### Material provided ###
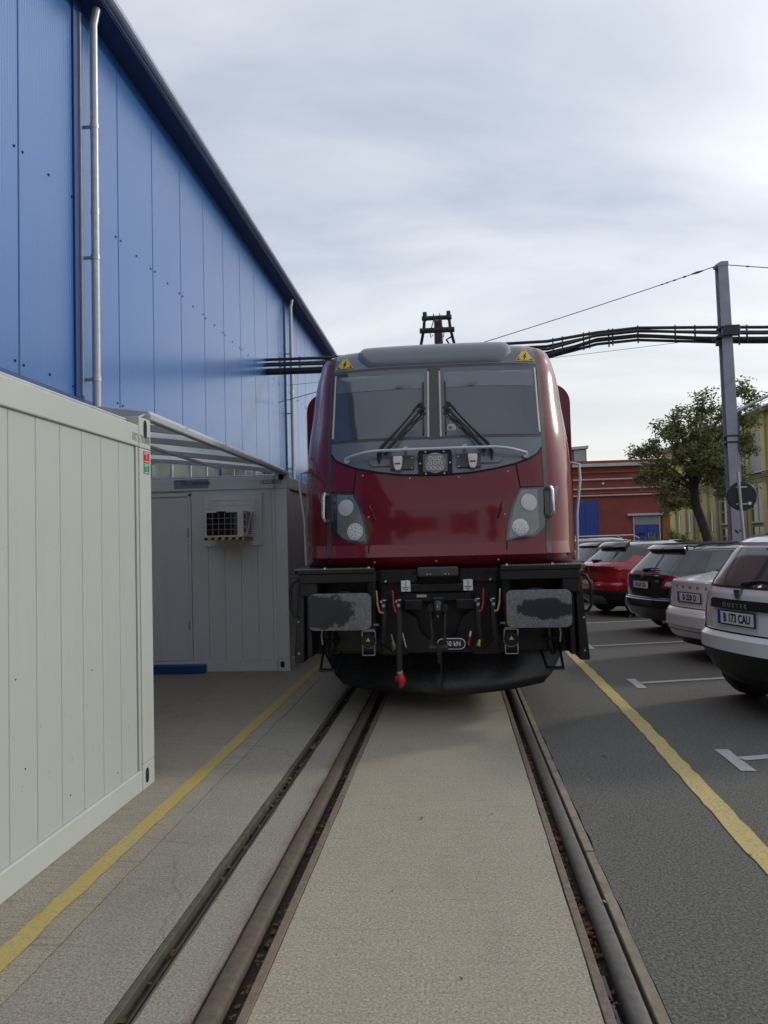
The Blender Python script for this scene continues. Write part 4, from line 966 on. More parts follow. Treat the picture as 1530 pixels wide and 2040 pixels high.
# snow plough
rows = []
for i, (z, dyy) in enumerate(((.165, .0), (.20, -.01), (.30, .05), (.42, .16), (.52, .24), (.60, .28), (.66, .30))):
    row = []
    for j in range(41):
        u = -1 + 2 * j / 40; hw = 1.02 + (z - .165) * .62
        if abs(u) > .0: pass
        x = u * hw; yv = .66 + dyy * .6 + .42 * abs(u) ** 1.3
        zz = z + (.05 * abs(u) ** 3 if i < 2 else 0); hwc = hw
        row.append((x, yv, zz))
    rows.append(row)
pg = MB().quadstrip(rows).build('snow_plough', M['black2'], loco, True, 0, 1, 60)
for s in (-1, 1):
    for k in range(6):
        x = s * (.14 + .17 * k); u = abs(x) / (1.02 + .42 * .62); MB().disc((x, .66 + .27 * .6 + .42 * u ** 1.3 - .002, .575), .012, 'y', 8, .008).build('bolt', M['galv'], pg)
MB().bar((0, .64, .17), (0, .66, .58), .016, .02).build('plough_edge', M['black'], pg)
MB().box(-1.25, 1.25, .78, .9, .60, .80).build('plough_bracket', M['black'], loco)
# pantograph
pan = MB().tube([(-.03, 6.5, 3.85), (0, 4.6, 4.62), (.01, 4.15, 4.86)], .05, 8).tube([(.04, 6.5, 3.85), (.035, 4.6, 4.62), (.03, 4.15, 4.86)], .045, 8).build('pantograph', M['rust'], loco, True)
zb, yb2 = 4.90, 4.17
for (z, hw, r_) in ((4.88, .215, .034), (4.70, .25, .040)): MB().tube([(-hw, 4.17, z), (hw, 4.17, z)], r_, 12).build('cross_tube', M['pipe'], pan, True)
for s in (-1, 1):
    MB().tube([(s * .17, 4.17, 4.95), (s * .19, 4.17, 4.72), (s * .30, 4.4, 4.30), (s * .42, 4.9, 3.9)], .022, 8).build('upper_arm', M['pipe'], pan, True)
    MB().tube([(s * .045, 4.13, 4.93), (s * .045, 4.12, 4.83), (s * .10, 4.12, 4.66), (s * .09, 4.12, 4.58), (s * .06, 4.12, 4.62)], .008, 6).build('shunt_cable', M['pipe'], pan, True)
    MB().box(s * .17 - .03, s * .17 + .03, 4.12, 4.22, 4.85, 4.965).build('clamp', M['pipe'], pan, False, .01)
MB().tube([(.20, 4.2, 4.60), (.13, 4.18, 4.56), (.22, 4.4, 4.45), (.38, 4.9, 3.9)], .013, 8).build('guide_rod', M['pipe'], pan, True)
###
Give back the whole listing as it stands, minus its pictures.

= Reply to the task =
The Blender Python script for this scene continues. Write part 4, from line 966 on. More parts follow. Treat the picture as 1530 pixels wide and 2040 pixels high.
# snow plough
rows = []
for i, (z, dyy) in enumerate(((.165, .0), (.20, -.01), (.30, .05), (.42, .16), (.52, .24), (.60, .28), (.66, .30))):
    row = []
    for j in range(41):
        u = -1 + 2 * j / 40; hw = 1.02 + (z - .165) * .62
        if abs(u) > .0: pass
        x = u * hw; yv = .66 + dyy * .6 + .42 * abs(u) ** 1.3
        zz = z + (.05 * abs(u) ** 3 if i < 2 else 0); hwc = hw
        row.append((x, yv, zz))
    rows.append(row)
pg = MB().quadstrip(rows).build('snow_plough', M['black2'], loco, True, 0, 1, 60)
for s in (-1, 1):
    for k in range(6):
        x = s * (.14 + .17 * k); u = abs(x) / (1.02 + .42 * .62); MB().disc((x, .66 + .27 * .6 + .42 * u ** 1.3 - .002, .575), .012, 'y', 8, .008).build('bolt', M['galv'], pg)
MB().bar((0, .64, .17), (0, .66, .58), .016, .02).build('plough_edge', M['black'], pg)
MB().box(-1.25, 1.25, .78, .9, .60, .80).build('plough_bracket', M['black'], loco)
# pantograph
pan = MB().tube([(-.03, 6.5, 3.85), (0, 4.6, 4.62), (.01, 4.15, 4.86)], .05, 8).tube([(.04, 6.5, 3.85), (.035, 4.6, 4.62), (.03, 4.15, 4.86)], .045, 8).build('pantograph', M['rust'], loco, True)
zb, yb2 = 4.90, 4.17
for (z, hw, r_) in ((4.88, .215, .034), (4.70, .25, .040)): MB().tube([(-hw, 4.17, z), (hw, 4.17, z)], r_, 12).build('cross_tube', M['pipe'], pan, True)
for s in (-1, 1):
    MB().tube([(s * .17, 4.17, 4.95), (s * .19, 4.17, 4.72), (s * .30, 4.4, 4.30), (s * .42, 4.9, 3.9)], .022, 8).build('upper_arm', M['pipe'], pan, True)
    MB().tube([(s * .045, 4.13, 4.93), (s * .045, 4.12, 4.83), (s * .10, 4.12, 4.66), (s * .09, 4.12, 4.58), (s * .06, 4.12, 4.62)], .008, 6).build('shunt_cable', M['pipe'], pan, True)
    MB().box(s * .17 - .03, s * .17 + .03, 4.12, 4.22, 4.85, 4.965).build('clamp', M['pipe'], pan, False, .01)
MB().tube([(.20, 4.2, 4.60), (.13, 4.18, 4.56), (.22, 4.4, 4.45), (.38, 4.9, 3.9)], .013, 8).build('guide_rod', M['pipe'], pan, True)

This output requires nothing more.